As for Sage Advice, I have philosophical problems with it. Your job was to put together a coherent, clear rules source so that all I need when I sit down at the table is my PHB and some dice. I shouldn't need to memorize 3 million tweets and 30 pages of errata and FAQ in order to play. That just means you failed in the job you were paid to do. So Crawford and Mearls can give all the sage advice they want, but I'm not following them on twitter or checking the website each day for just what other rules they messed up. Adventure League doesn't even consider Sage Advice to be legal.

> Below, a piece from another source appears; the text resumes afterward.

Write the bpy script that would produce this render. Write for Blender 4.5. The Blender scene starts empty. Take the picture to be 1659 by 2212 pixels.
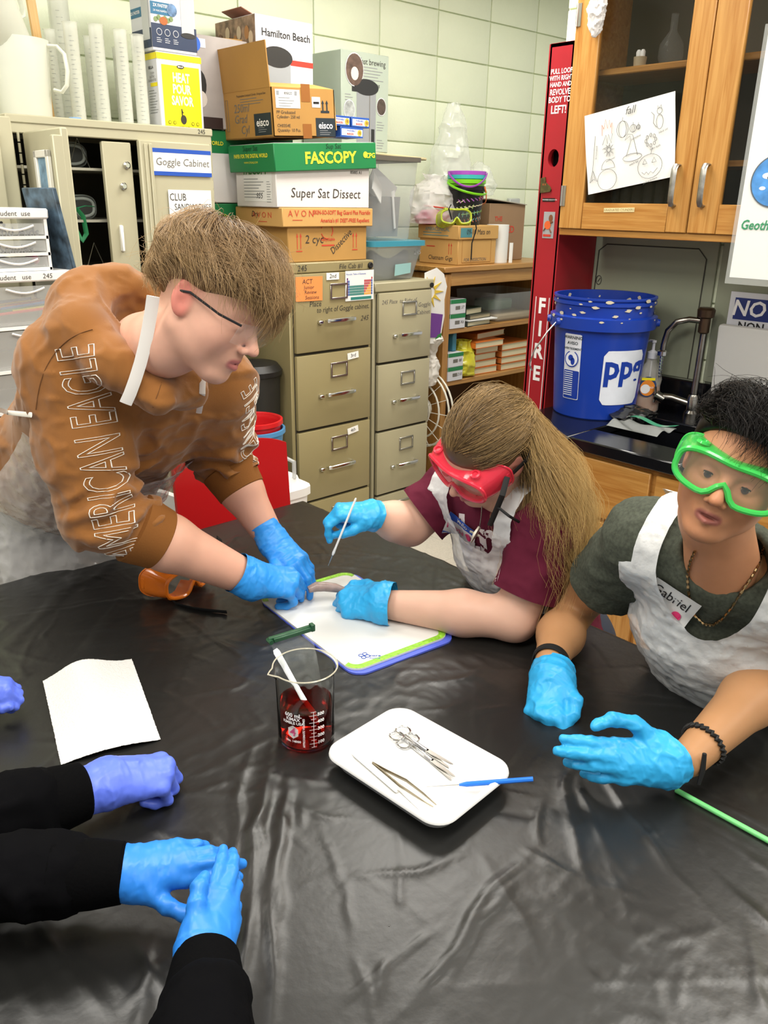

They just had a thread over there crapping all over his recent Cutting Words ruling.
 

cmad1977

Hero
Ooh, Ooh, I forgot one.

Players who don't break character when dealing with other players.

Barbarian get's knocked out and he has the only magical weapon in the party, while we are fighting a creature that requires magical weapons to harm. Another character picks up the enchanted axe, defeats the monster, and we tend to the Barbarian's wounds.

The Barbarian's player has been quiet the whole time, until his character regains consciousness. He then flies into a rage, because someone else took his axe. Not "my character flies into a rage when he discovers his axe missing", he stood up shaking his fists and started yelling about his axe, looking like the Ultimate Warrior psyching himself up for a match. He would not break character, and did not calm down until he got his axe back.

We 'forgot' to call him and let him know when future gaming sessions were after that incident.

Haha. Yeah, people who don't respect the meta-game are a problem for me too.
 

That's an orc paladin. I think he was referring to old 1e restrictions on class and race combinations that would preclude orc paladins, dwarven wizards, and dragonborn anything.

Why would them having not been allowed in prior editions have any impact on a hypothetical 5E campaign? I is confused.